The devil finds work for idle minds, so the next regulatory move was to obtain FAA approval for the system’s altimeter information, to officially unlock our airport’s brand spanking new GPS approach. While measuring altimeter was not hard, the real challenge was finding some regulatory precedent for FAA approval. Leaping ahead a year, our Automated Unicom was then anointed an FAA Approved Altimeter Setting Source.

Next came FAA approval of the system’s visibility capability. We knew traditional AWOS systems were a maintenance headache, so we found and integrated a military “tactical weather sensor” onto the Automated Unicom. The system was then defined as an Automated Unicom, requiring no AC power (it recharges off a lighted windsock), requiring no frequency allocation (it operates right on unicom) and automatically greeting pilots on Unicom, provides full-service radio-checks and advisory weather, and offers FAA-approved altimeter and visibility, unlocking any airport to all-weather private and commercial flight operations, 24/7.

In time, FAA asked us downtown for yet another little chat. It seemed that in all the excitement about rolling out GPS approaches, they sort of forgot about providing some form of equally rapidly deployable “approved weather” — necessary for pilots to actually be able to use any of those shiny new GPS approaches.

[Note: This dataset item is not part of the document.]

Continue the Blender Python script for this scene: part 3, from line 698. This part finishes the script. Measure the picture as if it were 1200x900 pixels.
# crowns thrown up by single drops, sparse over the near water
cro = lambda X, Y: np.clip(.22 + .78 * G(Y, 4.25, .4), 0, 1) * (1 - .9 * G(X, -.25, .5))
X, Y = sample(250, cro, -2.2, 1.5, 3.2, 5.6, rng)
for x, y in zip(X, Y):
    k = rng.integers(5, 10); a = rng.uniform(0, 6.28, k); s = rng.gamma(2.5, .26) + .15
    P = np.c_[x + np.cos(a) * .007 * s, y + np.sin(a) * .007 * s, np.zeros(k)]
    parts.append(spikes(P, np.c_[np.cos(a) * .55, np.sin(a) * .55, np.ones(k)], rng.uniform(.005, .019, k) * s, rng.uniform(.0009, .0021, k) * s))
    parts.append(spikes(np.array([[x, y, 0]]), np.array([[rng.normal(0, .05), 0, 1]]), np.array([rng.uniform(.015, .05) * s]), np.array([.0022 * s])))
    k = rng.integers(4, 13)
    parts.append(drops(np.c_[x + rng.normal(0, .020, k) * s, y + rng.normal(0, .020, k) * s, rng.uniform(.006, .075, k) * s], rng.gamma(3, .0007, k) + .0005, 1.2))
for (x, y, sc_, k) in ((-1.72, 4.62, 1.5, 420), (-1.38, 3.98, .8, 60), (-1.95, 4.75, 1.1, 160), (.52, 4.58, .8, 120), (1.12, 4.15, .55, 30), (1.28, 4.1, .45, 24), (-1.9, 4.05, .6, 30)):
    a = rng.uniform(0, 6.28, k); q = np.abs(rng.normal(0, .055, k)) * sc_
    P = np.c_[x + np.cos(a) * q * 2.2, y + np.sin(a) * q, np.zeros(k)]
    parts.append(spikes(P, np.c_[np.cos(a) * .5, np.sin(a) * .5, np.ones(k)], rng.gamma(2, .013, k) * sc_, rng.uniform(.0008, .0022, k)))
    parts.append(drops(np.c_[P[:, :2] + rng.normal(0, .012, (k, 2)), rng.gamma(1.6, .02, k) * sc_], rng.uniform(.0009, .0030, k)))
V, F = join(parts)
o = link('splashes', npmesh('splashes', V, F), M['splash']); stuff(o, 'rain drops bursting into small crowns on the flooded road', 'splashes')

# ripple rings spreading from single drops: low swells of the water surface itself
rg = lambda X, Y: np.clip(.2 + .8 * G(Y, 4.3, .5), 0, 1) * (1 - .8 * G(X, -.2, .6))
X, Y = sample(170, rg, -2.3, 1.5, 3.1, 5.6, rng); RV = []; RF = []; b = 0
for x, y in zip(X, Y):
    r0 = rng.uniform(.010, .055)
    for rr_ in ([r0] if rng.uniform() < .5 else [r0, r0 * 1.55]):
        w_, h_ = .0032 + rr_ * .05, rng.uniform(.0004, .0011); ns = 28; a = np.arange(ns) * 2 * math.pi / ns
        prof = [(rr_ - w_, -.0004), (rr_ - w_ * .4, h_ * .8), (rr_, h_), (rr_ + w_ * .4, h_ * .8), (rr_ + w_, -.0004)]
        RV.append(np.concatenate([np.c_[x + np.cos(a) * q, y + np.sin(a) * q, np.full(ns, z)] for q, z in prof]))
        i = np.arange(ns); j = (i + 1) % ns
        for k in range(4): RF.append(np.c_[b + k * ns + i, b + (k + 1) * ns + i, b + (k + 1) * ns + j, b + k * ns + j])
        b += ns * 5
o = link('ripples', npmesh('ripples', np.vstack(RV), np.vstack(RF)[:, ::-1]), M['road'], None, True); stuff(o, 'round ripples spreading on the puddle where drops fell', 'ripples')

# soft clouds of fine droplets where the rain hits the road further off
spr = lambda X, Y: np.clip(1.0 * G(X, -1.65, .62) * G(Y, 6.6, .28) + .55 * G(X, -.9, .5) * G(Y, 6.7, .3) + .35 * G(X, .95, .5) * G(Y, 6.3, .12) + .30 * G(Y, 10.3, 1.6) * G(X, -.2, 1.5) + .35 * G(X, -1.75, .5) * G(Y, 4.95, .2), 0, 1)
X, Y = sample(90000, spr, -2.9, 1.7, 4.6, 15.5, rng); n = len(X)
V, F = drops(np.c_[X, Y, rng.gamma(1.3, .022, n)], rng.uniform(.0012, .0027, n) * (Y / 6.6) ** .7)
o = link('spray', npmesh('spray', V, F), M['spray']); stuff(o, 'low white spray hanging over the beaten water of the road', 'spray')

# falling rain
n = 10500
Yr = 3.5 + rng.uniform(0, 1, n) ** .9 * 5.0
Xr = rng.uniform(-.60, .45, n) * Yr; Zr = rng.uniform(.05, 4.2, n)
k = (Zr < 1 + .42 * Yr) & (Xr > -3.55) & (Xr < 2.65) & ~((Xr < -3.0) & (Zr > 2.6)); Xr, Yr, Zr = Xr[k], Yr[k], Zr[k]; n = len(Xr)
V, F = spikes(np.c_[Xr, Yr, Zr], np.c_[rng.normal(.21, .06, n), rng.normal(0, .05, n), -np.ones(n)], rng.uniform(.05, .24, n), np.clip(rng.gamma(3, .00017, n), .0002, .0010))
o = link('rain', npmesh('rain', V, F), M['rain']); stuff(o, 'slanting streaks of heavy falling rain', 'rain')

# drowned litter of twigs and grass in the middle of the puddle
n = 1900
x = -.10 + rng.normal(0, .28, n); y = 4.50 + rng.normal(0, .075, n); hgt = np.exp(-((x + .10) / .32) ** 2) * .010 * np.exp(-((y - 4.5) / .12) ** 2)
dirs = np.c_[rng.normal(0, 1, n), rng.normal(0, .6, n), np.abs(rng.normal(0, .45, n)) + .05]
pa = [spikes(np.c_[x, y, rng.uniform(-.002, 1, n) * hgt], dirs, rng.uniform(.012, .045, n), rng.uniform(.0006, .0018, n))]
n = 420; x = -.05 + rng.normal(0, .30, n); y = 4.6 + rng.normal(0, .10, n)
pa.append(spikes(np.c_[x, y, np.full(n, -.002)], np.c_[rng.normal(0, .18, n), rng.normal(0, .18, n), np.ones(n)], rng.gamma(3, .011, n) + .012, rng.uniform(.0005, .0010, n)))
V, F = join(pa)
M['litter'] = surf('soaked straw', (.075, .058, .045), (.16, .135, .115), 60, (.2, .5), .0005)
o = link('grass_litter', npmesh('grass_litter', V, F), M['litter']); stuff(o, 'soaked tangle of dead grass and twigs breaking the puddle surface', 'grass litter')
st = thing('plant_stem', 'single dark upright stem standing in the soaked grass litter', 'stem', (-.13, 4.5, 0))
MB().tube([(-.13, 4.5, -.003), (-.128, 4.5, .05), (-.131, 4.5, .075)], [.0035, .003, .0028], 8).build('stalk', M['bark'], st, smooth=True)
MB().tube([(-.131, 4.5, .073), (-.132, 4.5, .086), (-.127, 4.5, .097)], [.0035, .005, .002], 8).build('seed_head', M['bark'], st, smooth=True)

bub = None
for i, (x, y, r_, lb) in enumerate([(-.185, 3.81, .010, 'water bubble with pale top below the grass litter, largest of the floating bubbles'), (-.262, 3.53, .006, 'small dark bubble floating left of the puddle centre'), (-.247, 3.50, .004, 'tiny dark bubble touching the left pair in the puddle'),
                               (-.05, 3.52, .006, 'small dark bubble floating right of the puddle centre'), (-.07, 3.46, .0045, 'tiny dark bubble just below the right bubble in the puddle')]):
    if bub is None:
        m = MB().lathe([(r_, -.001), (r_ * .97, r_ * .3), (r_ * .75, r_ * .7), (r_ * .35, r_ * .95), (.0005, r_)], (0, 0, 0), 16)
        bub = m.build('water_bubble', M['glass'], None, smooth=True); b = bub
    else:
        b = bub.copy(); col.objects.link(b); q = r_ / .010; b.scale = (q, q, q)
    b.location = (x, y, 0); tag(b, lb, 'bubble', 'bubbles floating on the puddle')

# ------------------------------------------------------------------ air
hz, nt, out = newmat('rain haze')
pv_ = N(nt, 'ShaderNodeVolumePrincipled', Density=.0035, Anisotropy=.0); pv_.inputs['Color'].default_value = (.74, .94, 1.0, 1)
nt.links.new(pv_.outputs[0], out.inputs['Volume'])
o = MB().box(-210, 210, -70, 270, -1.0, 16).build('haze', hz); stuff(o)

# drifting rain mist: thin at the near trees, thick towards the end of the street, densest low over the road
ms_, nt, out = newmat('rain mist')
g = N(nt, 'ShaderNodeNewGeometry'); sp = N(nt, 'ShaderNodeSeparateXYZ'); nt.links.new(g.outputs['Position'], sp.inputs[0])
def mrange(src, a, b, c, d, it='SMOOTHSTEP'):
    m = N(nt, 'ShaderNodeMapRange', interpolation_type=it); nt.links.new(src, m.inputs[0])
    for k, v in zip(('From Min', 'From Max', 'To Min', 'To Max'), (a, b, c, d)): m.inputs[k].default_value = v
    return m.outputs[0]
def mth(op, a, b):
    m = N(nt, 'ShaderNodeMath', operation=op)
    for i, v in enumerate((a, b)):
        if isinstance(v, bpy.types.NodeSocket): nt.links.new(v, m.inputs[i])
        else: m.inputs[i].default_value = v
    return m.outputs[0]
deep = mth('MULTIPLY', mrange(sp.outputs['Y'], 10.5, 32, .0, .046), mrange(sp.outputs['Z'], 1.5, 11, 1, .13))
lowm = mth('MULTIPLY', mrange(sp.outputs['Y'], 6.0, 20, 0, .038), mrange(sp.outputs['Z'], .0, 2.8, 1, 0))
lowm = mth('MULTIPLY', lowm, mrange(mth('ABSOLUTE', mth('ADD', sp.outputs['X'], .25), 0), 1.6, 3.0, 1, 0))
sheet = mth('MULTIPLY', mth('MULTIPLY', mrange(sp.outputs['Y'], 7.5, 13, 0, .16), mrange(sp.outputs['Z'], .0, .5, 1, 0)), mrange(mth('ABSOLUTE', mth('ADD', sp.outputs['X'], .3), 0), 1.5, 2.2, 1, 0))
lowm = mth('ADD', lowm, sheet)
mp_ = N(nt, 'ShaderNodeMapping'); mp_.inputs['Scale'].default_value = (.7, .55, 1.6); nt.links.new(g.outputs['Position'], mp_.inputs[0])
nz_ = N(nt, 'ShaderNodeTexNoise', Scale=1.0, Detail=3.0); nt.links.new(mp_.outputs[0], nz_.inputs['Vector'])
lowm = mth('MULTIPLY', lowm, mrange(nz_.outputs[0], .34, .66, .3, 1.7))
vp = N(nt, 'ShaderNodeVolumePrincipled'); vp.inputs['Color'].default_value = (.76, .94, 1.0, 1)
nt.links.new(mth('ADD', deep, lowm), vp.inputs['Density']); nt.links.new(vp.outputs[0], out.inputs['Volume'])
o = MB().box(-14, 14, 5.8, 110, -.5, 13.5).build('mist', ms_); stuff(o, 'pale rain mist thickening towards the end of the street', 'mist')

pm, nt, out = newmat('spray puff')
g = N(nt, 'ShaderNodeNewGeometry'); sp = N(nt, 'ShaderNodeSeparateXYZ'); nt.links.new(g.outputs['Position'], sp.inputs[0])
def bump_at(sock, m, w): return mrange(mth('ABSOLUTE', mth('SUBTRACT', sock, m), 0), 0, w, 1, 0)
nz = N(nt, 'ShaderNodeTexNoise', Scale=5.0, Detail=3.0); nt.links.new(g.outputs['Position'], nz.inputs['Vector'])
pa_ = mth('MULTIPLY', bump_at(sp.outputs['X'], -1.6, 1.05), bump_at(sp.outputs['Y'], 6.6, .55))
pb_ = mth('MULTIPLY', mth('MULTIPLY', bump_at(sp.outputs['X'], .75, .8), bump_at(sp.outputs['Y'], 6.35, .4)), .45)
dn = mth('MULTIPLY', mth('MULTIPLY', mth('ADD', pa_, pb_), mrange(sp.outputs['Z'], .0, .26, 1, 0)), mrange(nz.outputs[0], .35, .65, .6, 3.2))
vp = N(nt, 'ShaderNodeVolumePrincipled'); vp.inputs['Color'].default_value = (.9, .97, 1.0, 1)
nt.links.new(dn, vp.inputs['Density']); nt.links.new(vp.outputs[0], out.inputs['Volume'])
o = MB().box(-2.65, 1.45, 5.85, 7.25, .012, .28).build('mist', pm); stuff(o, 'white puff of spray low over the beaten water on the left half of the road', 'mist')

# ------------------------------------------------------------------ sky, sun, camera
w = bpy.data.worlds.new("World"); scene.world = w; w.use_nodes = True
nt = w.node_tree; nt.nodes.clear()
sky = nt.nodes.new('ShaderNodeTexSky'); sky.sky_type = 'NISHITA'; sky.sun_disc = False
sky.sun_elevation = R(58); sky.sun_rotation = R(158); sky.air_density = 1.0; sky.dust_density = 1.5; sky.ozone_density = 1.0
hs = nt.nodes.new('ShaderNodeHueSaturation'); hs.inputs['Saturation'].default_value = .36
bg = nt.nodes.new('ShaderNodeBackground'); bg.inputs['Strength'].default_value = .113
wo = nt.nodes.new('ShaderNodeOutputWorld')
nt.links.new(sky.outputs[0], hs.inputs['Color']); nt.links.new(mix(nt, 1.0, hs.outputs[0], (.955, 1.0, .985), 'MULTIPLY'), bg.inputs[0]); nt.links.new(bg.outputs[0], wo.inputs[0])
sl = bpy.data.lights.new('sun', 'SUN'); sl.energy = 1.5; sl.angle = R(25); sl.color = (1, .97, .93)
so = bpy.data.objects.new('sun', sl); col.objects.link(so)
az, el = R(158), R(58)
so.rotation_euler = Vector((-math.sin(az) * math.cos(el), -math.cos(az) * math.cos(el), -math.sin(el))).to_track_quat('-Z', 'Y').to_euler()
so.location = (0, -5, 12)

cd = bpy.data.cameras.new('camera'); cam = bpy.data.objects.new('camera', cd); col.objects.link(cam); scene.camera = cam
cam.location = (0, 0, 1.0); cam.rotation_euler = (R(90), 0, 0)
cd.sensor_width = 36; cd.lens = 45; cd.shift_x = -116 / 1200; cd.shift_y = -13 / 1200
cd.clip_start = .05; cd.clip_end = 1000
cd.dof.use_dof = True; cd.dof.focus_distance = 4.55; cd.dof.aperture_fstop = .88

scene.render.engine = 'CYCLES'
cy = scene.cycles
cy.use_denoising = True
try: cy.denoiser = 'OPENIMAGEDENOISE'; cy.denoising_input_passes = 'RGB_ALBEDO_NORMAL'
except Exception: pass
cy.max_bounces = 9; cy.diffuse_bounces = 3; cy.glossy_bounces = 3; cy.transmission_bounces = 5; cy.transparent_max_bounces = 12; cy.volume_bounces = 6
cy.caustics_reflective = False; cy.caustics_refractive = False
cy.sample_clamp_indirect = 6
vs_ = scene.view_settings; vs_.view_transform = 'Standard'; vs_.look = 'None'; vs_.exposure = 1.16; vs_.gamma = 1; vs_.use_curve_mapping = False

FAA asked, “Could you please come in and get your Automated Unicom system certified as an AWOS? It should only take about 60-90 days.” In a relative bureaucratic flash (two years) the SuperAWOS was born, an FAA-approved plug-and-play, low-cost, low-maintenance AWOS, that provides any airport with full-service Unicom coverage, available for any airport under the FAA/AIP program.

Future Innovations

Believe it or not, there is verifiable evidence that the future for innovation in all aspects of aviation looks brighter than ever. The safety benefits of innovation have already forced FAA to rethink the way it does business. FAA used to deny 99.99 percent of reliable technology because it wasn’t 99.999999 percent reliable; which was silly. The agency finally realized that while there was no harm in striving for perfection, it was unrealistic for FAA to make the industry hold its breath until perfection could be achieved. With trepidation, FAA has developed more realistic standards, providing an equivalent level of safety.

The looming collision between an increasingly overwhelming air traffic workload, unsolvable with any amount of tax dollars, will eventually drive responsibility for basic traffic separation out of the hands of a relatively small number of over-loaded controllers and into the hands (and cockpits) of many pilots; through a variety of traffic detection systems and devices. FAA’s recently announced policy shift moving toward ADS-B is evidence of that inevitable transition. And yes, we have some more exciting tricks up our sleeve on the air traffic front as well.

In all, I’m quite optimistic. Nothing can stand the onslaught of common sense; it always wins in the end. Sometimes it just takes a little while to poke its head through the confusion.